Q: Who made the film, and what was it like to make it?

A: The crew was just me and co-director Ana Paula Hirano. This allowed us to become very close to the families in the film, which I think was fundamental to sharing their stories. We got to know them, followed them from Brazil to Japan, and filmed them for many years. We did some of the most powerful interviews at their houses at two in the morning. I think that this intimacy is one of the defining characteristics of the film. Just as much as the filming, though, One Day We Arrived in Japan is the result of what turned out to be a massive editing project – shaping over 150 hours of footage of three families over ten years into a compelling 80-minute film with a coherent and engaging narrative structure. Ana Paula and I did a lot of editing over the years, but after filming was finally complete in 2015, four excellent filmmakers joined the team and made wonderful creative contributions. First, Marlom Meirelles became the film’s creative consultant and co-editor, and together we reviewed all of the footage and edited multiple versions over the course of ten months.
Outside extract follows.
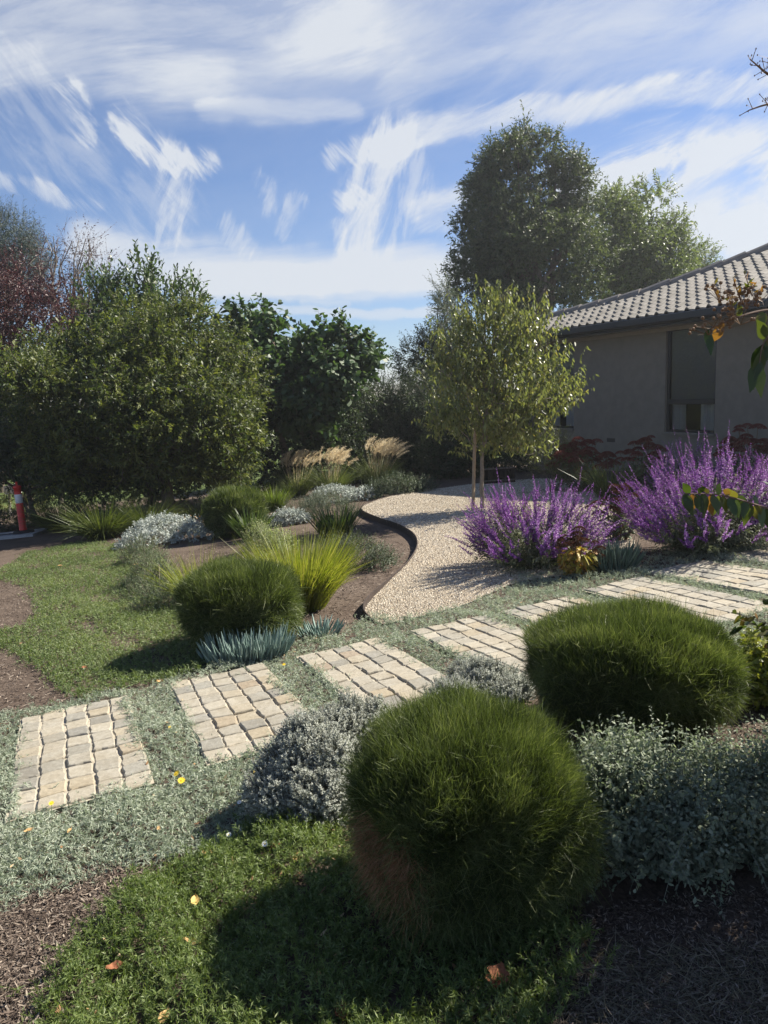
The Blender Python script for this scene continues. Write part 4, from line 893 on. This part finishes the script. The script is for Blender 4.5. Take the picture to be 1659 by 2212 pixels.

Then, co-editor Luelane Corrêa and I collaborated for two months, revising the film and adjusting scenes and transitions frame by frame. Felipe Lacerda, during two intense weeks as editing consultant and finishing editor, helped develop a more compelling narrative structure and improve the film on every level. Finally, Ricardo Cutz did the sound editing and sound mix, and the team at O2 Pós did the image post-production. So, what started as a two-person project became a massive team effort. And hundreds of people from around the world have provided support and advice, for which we are extremely grateful. It has been quite a saga.